The Father
Wracked by confusion, despair, and distrust, family patriarch Anthony (Anthony Hopkins) is a man untethered to time. An elderly gentleman who lives with his daughter, Anne (Olivia Colman), Anthony suffers from dementia. And the audience is given a up-close account of what that devastating condition can do to one’s familial relationships and one’s sense of self.
The Father is a powerful, emotionally gripping piece of cinema. It’s bewildering and confounding and offers no easy resolutions to its protagonist’s dilemma. There are none — only a worsening state as his memories vanish from one moment to the next.
Anthony welcomes Anne back home at one point, delighted to see her. Suddenly, the woman before him is no longer his daughter.
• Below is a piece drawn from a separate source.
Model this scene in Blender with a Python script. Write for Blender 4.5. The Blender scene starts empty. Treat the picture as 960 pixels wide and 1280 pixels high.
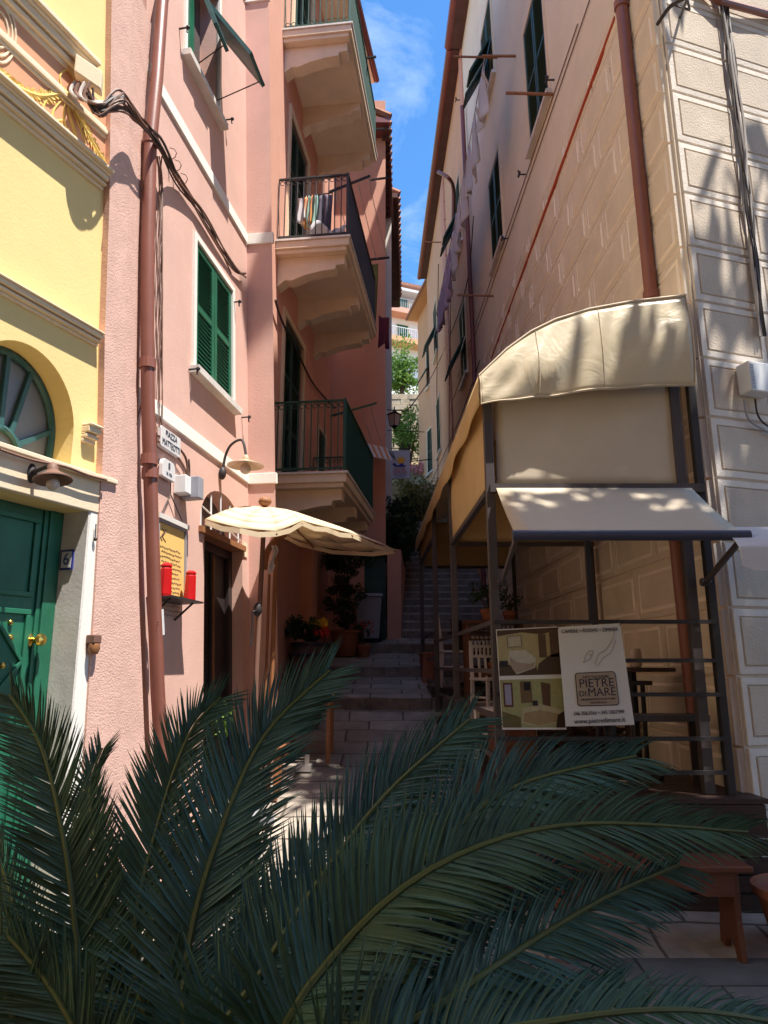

Like Anthony, the audience is flummoxed. Is this woman, now played by another actress (Olivia Williams, who looks like she could be Colman’s sister) really his daughter? “Where’s Anne?” he shouts, deftly switching from cheerful good spirits to vexed indignation in the blink of an eye. “I’m here,” says the stranger. In a similar manner, characters we recognize, and some we’ve never seen before, come and go. Anthony has seen them before. He just doesn’t remember.
Anne is trapped in a perpetual state of despair. Anthony at least experiences bouts of elation, or even normalcy, however fleeting such moments prove to be. But her pain is a near-constant refrain. Colman is outstanding as a woman coping as best she can with a parental figure who’s sometimes her loving and compassionate dear old dad but who can turn on a dime, making her the target of his invective. This is really the story of two people, and they no longer recognize each other.
Hopkins plays Anthony as an extension of himself, sometimes in quite literal ways. When he provides his birthday to a health aid, for instance, he gives Hopkins’ real date of birth (just check out his bio on Internet Movie Database). Such meta interstices add to the sense of overlapping realities. The environment created onscreen is a nebulous one where time and truth lose all meaning.
Anthony goes from tender and sympathetic to irate and back again without missing a beat. His character’s fragile emotional core is as tenuous as his memories, which must be the case for those suffering from Alzheimer’s and its accompanying dementia. Hopkins is given a range of emotions that tests his mastery of the craft, and he proves here why he’s remained a cinematic tour de force. His performance is riveting, and no doubt Hopkins will make the shortlist for Best Actor come Oscar time, as will Colman for Best Actress. She plays Anne as a woman whose emotions are kept in check but always appear to be bubbling just below the surface, ready at any moment to boil over. It’s a nuanced and sensitive performance.
Director Florian Zeller must have done formidable research in order to present Anthony’s condition with such fidelity. His slipping grasp extends to domestic objects, not just people, and they take on a heightened sense of meaning, like objects in a dream. Familiar artifacts — his watch, the artworks in his apartment — are like lifelines that provide him with grounding at times, but they’re always on the brink of being untethered from their moors: lost, misplaced, or unfamiliar. Anthony turns around and the furniture is no longer where it was just seconds before. He navigates his way through a perpetual liminal state as best he can, but his addled condition only worsens, and he descends into paranoia, doubt, and fear.
The mercurial realities presented in The Father recall those of Ron Howard’s biopic on mathematician John Nash, A Beautiful Mind (2001), but its twists never settle into a place of understanding. There are no aha moments, as with Howard’s film, where fiction gives way to reality. Here, it’s all reality, but it exists in the form of a Gordian Knot. Drama, rated PG-13, 97 minutes, Amazon Prime, Vudu, and Google Play, 4 chiles.